In her 1996 volume of poems, A Crack in Everything, Ostriker continues to explore the question of woman’s place in the Jewish tradition. Now, as “Middle-Aged Woman at a Pond” suggests, she has achieved some measure of peace with the chronic uncertainty that plagues her as a Jewish woman poet who finds no place for herself in the world of her ancestors: “Let my question stand unsolved/ Like trees around a pond. Water’s cold lick/ Is a response. I swim across the ring of it.” As Ostriker asserts in “The Book of Life,” the goddess of wisdom — and here she invokes Proverbs — is “a tree of life to them that lay hold of her/ For wisdom is better than rubies.” “The poem asks and answers its own question:

But to whom should we say
Inscribe me in the book of life.

To whom if not each other
To whom if not our damaged children
To whom if not our piteous ancestors
To whom if not the ugly forms
We have created,
The forms we wish to coax from the clay of non-existence
However persistent the voice
That rasps hopeless, that claims
Your fault, your fault
As if outside the synagogue we stood
On holier ground in a perennial garden
Jews just like ourselves have just begun to plant.

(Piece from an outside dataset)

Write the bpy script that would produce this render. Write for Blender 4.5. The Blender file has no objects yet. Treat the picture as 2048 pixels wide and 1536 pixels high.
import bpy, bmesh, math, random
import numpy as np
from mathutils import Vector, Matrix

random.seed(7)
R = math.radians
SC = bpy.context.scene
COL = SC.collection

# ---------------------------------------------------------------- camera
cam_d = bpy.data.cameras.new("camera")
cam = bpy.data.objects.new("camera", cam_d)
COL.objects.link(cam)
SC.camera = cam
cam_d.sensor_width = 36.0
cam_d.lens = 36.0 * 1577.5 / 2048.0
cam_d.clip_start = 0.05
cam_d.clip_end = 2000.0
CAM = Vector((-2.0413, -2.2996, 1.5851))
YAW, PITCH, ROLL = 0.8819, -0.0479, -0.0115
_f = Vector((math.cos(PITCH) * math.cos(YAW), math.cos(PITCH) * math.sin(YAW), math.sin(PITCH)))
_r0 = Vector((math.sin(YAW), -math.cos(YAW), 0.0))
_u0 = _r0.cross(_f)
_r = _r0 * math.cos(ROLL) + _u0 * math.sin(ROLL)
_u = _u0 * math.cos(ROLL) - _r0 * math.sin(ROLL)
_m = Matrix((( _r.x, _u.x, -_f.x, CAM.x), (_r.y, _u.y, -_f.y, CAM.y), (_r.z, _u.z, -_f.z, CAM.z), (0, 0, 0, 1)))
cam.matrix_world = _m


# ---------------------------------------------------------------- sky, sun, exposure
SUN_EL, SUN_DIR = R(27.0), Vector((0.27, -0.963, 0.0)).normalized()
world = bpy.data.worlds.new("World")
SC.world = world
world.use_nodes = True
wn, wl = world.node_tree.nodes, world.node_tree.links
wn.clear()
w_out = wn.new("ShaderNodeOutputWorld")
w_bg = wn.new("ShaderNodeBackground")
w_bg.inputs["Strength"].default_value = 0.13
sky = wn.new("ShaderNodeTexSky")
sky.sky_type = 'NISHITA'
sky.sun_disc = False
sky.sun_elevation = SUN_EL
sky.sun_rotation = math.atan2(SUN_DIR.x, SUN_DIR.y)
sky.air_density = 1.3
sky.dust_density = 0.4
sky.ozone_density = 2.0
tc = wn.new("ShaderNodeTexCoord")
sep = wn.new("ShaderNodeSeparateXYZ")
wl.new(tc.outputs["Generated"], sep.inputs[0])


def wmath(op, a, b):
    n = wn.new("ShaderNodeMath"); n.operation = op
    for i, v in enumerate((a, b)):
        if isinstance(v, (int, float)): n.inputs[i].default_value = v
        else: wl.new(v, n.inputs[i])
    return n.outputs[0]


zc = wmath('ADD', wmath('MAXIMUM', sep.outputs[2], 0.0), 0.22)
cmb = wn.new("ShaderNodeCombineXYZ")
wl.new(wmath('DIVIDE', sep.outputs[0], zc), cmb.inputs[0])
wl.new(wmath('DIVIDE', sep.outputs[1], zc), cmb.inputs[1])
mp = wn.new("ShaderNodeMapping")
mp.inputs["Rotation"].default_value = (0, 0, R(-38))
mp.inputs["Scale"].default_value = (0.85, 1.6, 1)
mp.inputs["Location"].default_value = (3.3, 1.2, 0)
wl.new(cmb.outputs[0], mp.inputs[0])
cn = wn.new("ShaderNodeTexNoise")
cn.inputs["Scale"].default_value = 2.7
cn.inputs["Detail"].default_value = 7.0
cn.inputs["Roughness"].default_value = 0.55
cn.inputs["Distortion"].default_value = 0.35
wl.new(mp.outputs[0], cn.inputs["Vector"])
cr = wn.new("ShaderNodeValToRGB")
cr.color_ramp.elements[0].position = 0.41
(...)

In her substantial and impressive oeuvre, Ostriker shows the Jewish woman poet a way out of the wilderness, a way to find in the condition of exile and the feelings of marginality it generates, a vibrant source of art — an art generated by questions and by challenges to the status quo, an art dedicated to seeing with new eyes, to singing new songs, and to telling new stories. Ostriker’s art is committed to making midrash because “truth” changes over time, is progressively understood, is interpreted afresh by each new generation in light of the social realities of the time. And so it is, Ostriker tells us, that the Jewish woman poet must find a way to make of the “little space” that is her time on earth a world large enough for her to live in comfortably and explore joyfully.